Harriet Murav
Limits of Testimony on Genocide in Dovid Bergelson's Yiddish Prose
 
 
  10:20-12:00 pm Monday, January 17, 2005 - Thomas Jefferson School of Law
Room 201 Court Yard Building
The Limits of Narrative
Professor Harriet Murav - "The Limits of Testimony on Genocide in Dovid Bergelson's Yiddish Prose"
Professor Ellen Waldman - "The Limits of Narrative:Story-telling and 'Magical Thinking' in Restorative Justice Schemas"
Professor Ilene Durst - "Bearing False Witness: Genocide and Narrative [Un]Reliability"
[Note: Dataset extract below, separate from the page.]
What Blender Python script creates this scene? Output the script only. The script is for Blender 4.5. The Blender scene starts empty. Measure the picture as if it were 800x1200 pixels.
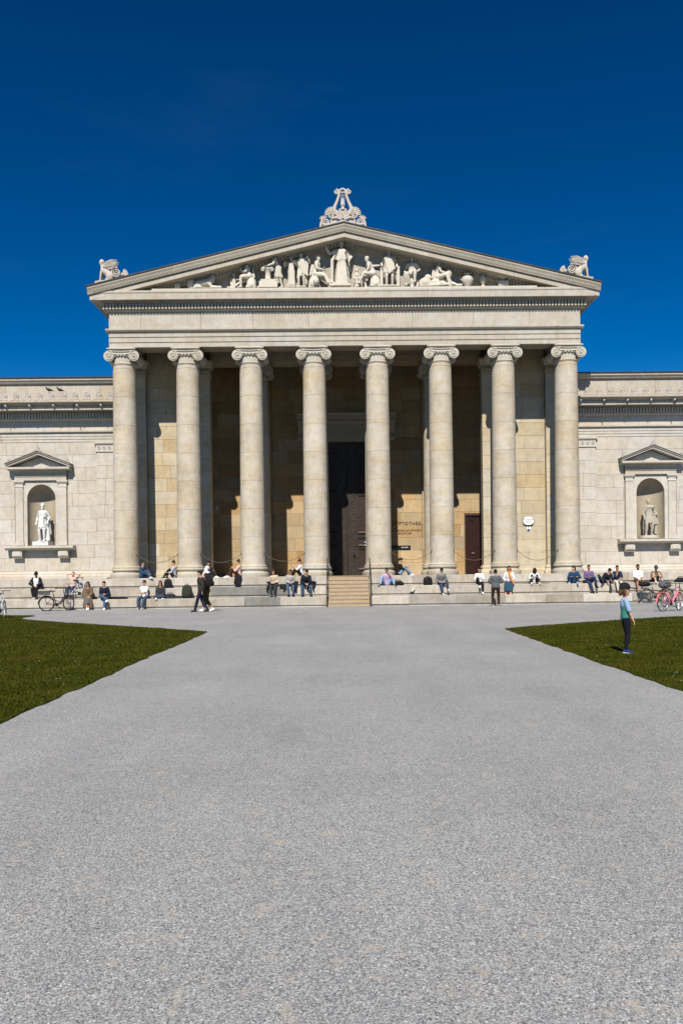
import bpy, bmesh, math, random
import numpy as np
from mathutils import Vector, Matrix

C = bpy.context.scene.collection
SC = bpy.context.scene
R = math.radians
PI = math.pi
rnd = random.Random(7)

# ------------------------------------------------------------------ camera
cam_d = bpy.data.cameras.new('camera')
cam = bpy.data.objects.new('camera', cam_d)
C.objects.link(cam)
cam_d.sensor_fit = 'AUTO'
cam_d.sensor_width = 36.0
cam_d.lens = 36.0 * 980 / 1200
cam_d.shift_x = -0.0135
cam_d.shift_y = 74 / 1200
cam_d.clip_end = 3000
cam.matrix_world = (Matrix.Translation((0, 0, 1.52)) @ Matrix.Rotation(R(-0.5), 4, 'Z')
                    @ Matrix.Rotation(R(90), 4, 'X') @ Matrix.Rotation(R(-0.66), 4, 'Z'))
SC.camera = cam

# ------------------------------------------------------------------ sky, sun, exposure
SUN_EL, SUN_AZ = 46.6, 7.0
w = bpy.data.worlds.new('World')
SC.world = w
w.use_nodes = True
nt = w.node_tree
nt.nodes.clear()
sky = nt.nodes.new('ShaderNodeTexSky')
sky.sky_type = 'NISHITA'
sky.sun_disc = False
sky.sun_elevation = R(SUN_EL)
sky.sun_rotation = R(180 + SUN_AZ)
sky.altitude = 500
sky.air_density = 1.0
sky.dust_density = 0.0
sky.ozone_density = 5.0
hs = nt.nodes.new('ShaderNodeHueSaturation')      # the deep, polarised blue of the whole sky
hs.inputs['Hue'].default_value = 0.498
hs.inputs['Saturation'].default_value = 1.21
hs.inputs['Value'].default_value = 0.50
bg = nt.nodes.new('ShaderNodeBackground')
bg.inputs['Strength'].default_value = 0.05
wo = nt.nodes.new('ShaderNodeOutputWorld')
gam = nt.nodes.new('ShaderNodeGamma')            # contrast of the polarised photograph
gam.inputs['Gamma'].default_value = 1.5
nt.links.new(sky.outputs[0], gam.inputs['Color'])
nt.links.new(gam.outputs[0], hs.inputs['Color'])
tcw = nt.nodes.new('ShaderNodeTexCoord')           # a trace of thin cirrus all over the sky
mpw = nt.nodes.new('ShaderNodeMapping'); mpw.inputs['Scale'].default_value = (2.2, 2.2, 11.0); mpw.inputs['Rotation'].default_value = (0, R(4), R(20))
nt.links.new(tcw.outputs['Generated'], mpw.inputs[0])
nzw = nt.nodes.new('ShaderNodeTexNoise'); nzw.inputs['Scale'].default_value = 1.3; nzw.inputs['Detail'].default_value = 7; nzw.inputs['Roughness'].default_value = 0.62
nt.links.new(mpw.outputs[0], nzw.inputs['Vector'])
rpw = nt.nodes.new('ShaderNodeMapRange'); rpw.inputs['From Min'].default_value = 0.55; rpw.inputs['From Max'].default_value = 0.78; rpw.inputs['To Max'].default_value = 0.02
nt.links.new(nzw.outputs[0], rpw.inputs['Value'])
mxw = nt.nodes.new('ShaderNodeMix'); mxw.data_type = 'RGBA'; mxw.inputs[7].default_value = (4, 6.5, 8, 1)
nt.links.new(rpw.outputs[0], mxw.inputs[0]); nt.links.new(hs.outputs[0], mxw.inputs[6])
nt.links.new(mxw.outputs[2], bg.inputs['Color'])
nt.links.new(bg.outputs[0], wo.inputs['Surface'])

sun_d = bpy.data.lights.new('sun', 'SUN')
sun_d.energy = 5.0
sun_d.angle = R(0.5)
sun_d.color = (1.0, 0.945, 0.85)
sun = bpy.data.objects.new('sun', sun_d)
C.objects.link(sun)
S = Vector((-math.sin(R(SUN_AZ)) * math.cos(R(SUN_EL)), -math.cos(R(SUN_AZ)) * math.cos(R(SUN_EL)), math.sin(R(SUN_EL))))
sun.rotation_euler = S.to_track_quat('Z', 'Y').to_euler()
sun.location = S * 80

SC.view_settings.view_transform = 'Standard'
SC.view_settings.look = 'None'
SC.view_settings.exposure = 0.42
SC.view_settings.gamma = 1.0
SC.cycles.diffuse_bounces = 1
SC.cycles.max_bounces = 6
SC.view_settings.use_curve_mapping = False

# ------------------------------------------------------------------ mesh helpers
class MB:
    def __init__(self):
        self.v, self.f = [], []
    def add(self, vs, fs):
        o = len(self.v)
        self.v += [tuple(p) for p in vs]
        self.f += [tuple(i + o for i in q) for q in fs]
        return self
    def box(self, x0, x1, y0, y1, z0, z1):
        return self.add([(x0, y0, z0), (x1, y0, z0), (x1, y1, z0), (x0, y1, z0), (x0, y0, z1), (x1, y0, z1), (x1, y1, z1), (x0, y1, z1)],
                        [(0, 3, 2, 1), (4, 5, 6, 7), (0, 1, 5, 4), (1, 2, 6, 5), (2, 3, 7, 6), (3, 0, 4, 7)])
    def bbox(self, x0, x1, y0, y1, z0, z1, b=0.012):
        """box with a chamfered front (-y) face: a dressed stone"""
        return self.add([(x0, y0 + b, z0), (x1, y0 + b, z0), (x1, y1, z0), (x0, y1, z0), (x0, y0 + b, z1), (x1, y0 + b, z1), (x1, y1, z1), (x0, y1, z1),
                         (x0 + b, y0, z0 + b), (x1 - b, y0, z0 + b), (x1 - b, y0, z1 - b), (x0 + b, y0, z1 - b)],
                        [(0, 3, 2, 1), (4, 5, 6, 7), (1, 2, 6, 5), (2, 3, 7, 6), (3, 0, 4, 7), (8, 9, 10, 11), (0, 1, 9, 8), (1, 5, 10, 9), (5, 4, 11, 10), (4, 0, 8, 11)])
    def loft(self, rings, close=True):
        n = len(rings[0])
        vs = [p for r in rings for p in r]
        fs = []
        for i in range(len(rings) - 1):
            for j in range(n):
                k = (j + 1) % n
                fs.append((i * n + j, i * n + k, (i + 1) * n + k, (i + 1) * n + j))
        if close:
            fs.append(tuple(range(n - 1, -1, -1)))
            fs.append(tuple((len(rings) - 1) * n + j for j in range(n)))
        return self.add(vs, fs)
    def tube(self, pts, rad, seg=8, cap=True):
        pts = [Vector(p) for p in pts]
        if not isinstance(rad, (list, tuple)):
            rad = [rad] * len(pts)
        rings = []
        t0 = (pts[1] - pts[0]).normalized()
        a = Vector((0, 0, 1)) if abs(t0.z) < 0.9 else Vector((1, 0, 0))
        u = t0.cross(a).normalized()
        for i, p in enumerate(pts):
            if i == 0: t = pts[1] - pts[0]
            elif i == len(pts) - 1: t = pts[-1] - pts[-2]
            else: t = (pts[i + 1] - p).normalized() + (p - pts[i - 1]).normalized()
            if t.length < 1e-6: t = pts[i] - pts[i - 1]
            t.normalize()
            u = (u - t * u.dot(t))
            if u.length < 1e-5: u = t.orthogonal()
            u.normalize()
            vv = t.cross(u)
            rings.append([p + (u * math.cos(2 * PI * k / seg) + vv * math.sin(2 * PI * k / seg)) * rad[i] for k in range(seg)])
        return self.loft(rings, cap)
    def ball(self, c, rx, ry=None, rz=None, seg=10, st=6, M=None):
        ry = rx if ry is None else ry
        rz = rx if rz is None else rz
        c = Vector(c)
        rings = []
        for i in range(st + 1):
            th = -PI / 2 + PI * (i + 0.0) / st
            th = max(min(th, PI / 2 - 0.12), -PI / 2 + 0.12)
            ring = []
            for k in range(seg):
                a = 2 * PI * k / seg
                p = Vector((rx * math.cos(th) * math.cos(a), ry * math.cos(th) * math.sin(a), rz * math.sin(th)))
                if M: p = M @ p
                ring.append(c + p)
            rings.append(ring)
        return self.loft(rings)
    def lathe(self, prof, c=(0, 0, 0), seg=32, cap=True):
        rings = [[(c[0] + r * math.cos(2 * PI * k / seg), c[1] + r * math.sin(2 * PI * k / seg), c[2] + z) for k in range(seg)] for r, z in prof]
        return self.loft(rings, cap)
    def prism_x(self, prof, x0, x1):
        """profile [(y,z)] extruded along x"""
        return self.loft([[(x0, y, z) for y, z in prof], [(x1, y, z) for y, z in prof]])
    def prism_y(self, prof, y0, y1):
        return self.loft([[(x, y0, z) for x, z in prof], [(x, y1, z) for x, z in prof]])
    def torus(self, c, r, t, axis='y', seg=32, ts=8, sq=1.0):
        c = Vector(c)
        rings = []
        for i in range(seg):
            a = 2 * PI * i / seg
            ring = []
            for k in range(ts):
                b = 2 * PI * k / ts
                rr = r + t * math.cos(b)
                h = t * math.sin(b) * sq
                p = (rr * math.cos(a), h, rr * math.sin(a)) if axis == 'y' else ((h, rr * math.cos(a), rr * math.sin(a)) if axis == 'x' else (rr * math.cos(a), rr * math.sin(a), h))
                ring.append(c + Vector(p))
            rings.append(ring)
        rings.append(rings[0])
        return self.loft(rings, False)
    def xf(self, M):
        self.v = [tuple(M @ Vector(p)) for p in self.v]
        return self
    def mesh(self, name, m=None, smooth=False, auto=None):
        me = bpy.data.meshes.new(name)
        me.from_pydata(self.v, [], self.f)
        bm = bmesh.new(); bm.from_mesh(me)
        bmesh.ops.recalc_face_normals(bm, faces=bm.faces)
        bm.to_mesh(me); bm.free()
        if m: me.materials.append(m)
        if smooth:
            me.polygons.foreach_set('use_smooth', [True] * len(me.polygons))
            if auto:
                me.set_sharp_from_angle(angle=R(auto))
        return me
    def build(self, name, m, parent=None, smooth=False, auto=40, color=None, loc=None):
        return link(name, self.mesh(name, m, smooth, auto), parent, color, loc)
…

Professor Deborah Hertz - "The Lessons of Viktor Klemperer's Unhappy Jewish Identity"
 
     
 

Currently Professor and Head, Department of Slavic Languages and Literatures, and Professor, World and Comparative Literature at the University of Illinois at Urbana-Champaign, I received the Ph.D. in Comparative Literature from Stanford University in 1985. I have published three books: Dostoevsky's Novels and the Poetics of Cultural Critique (Stanford, 1992), Russia's Legal Fictions (Michigan, 1998, the recipient of the MLA Scaglione Prize for a work in Slavic Studies in 1999), and Identify Theft: The Jew in Imperial Russia and the Case of Avraam Uri Kovner (Stanford, 2003). My research interests include Yiddish literature, literary theory, and law and literature. I am currently working on a study of Jewish literature and culture in 20th Century Russia, tentatively titled Russia and the Jews: Language, Race, and Nation, for which I have received a Mellon fellowship from the University of Illinois.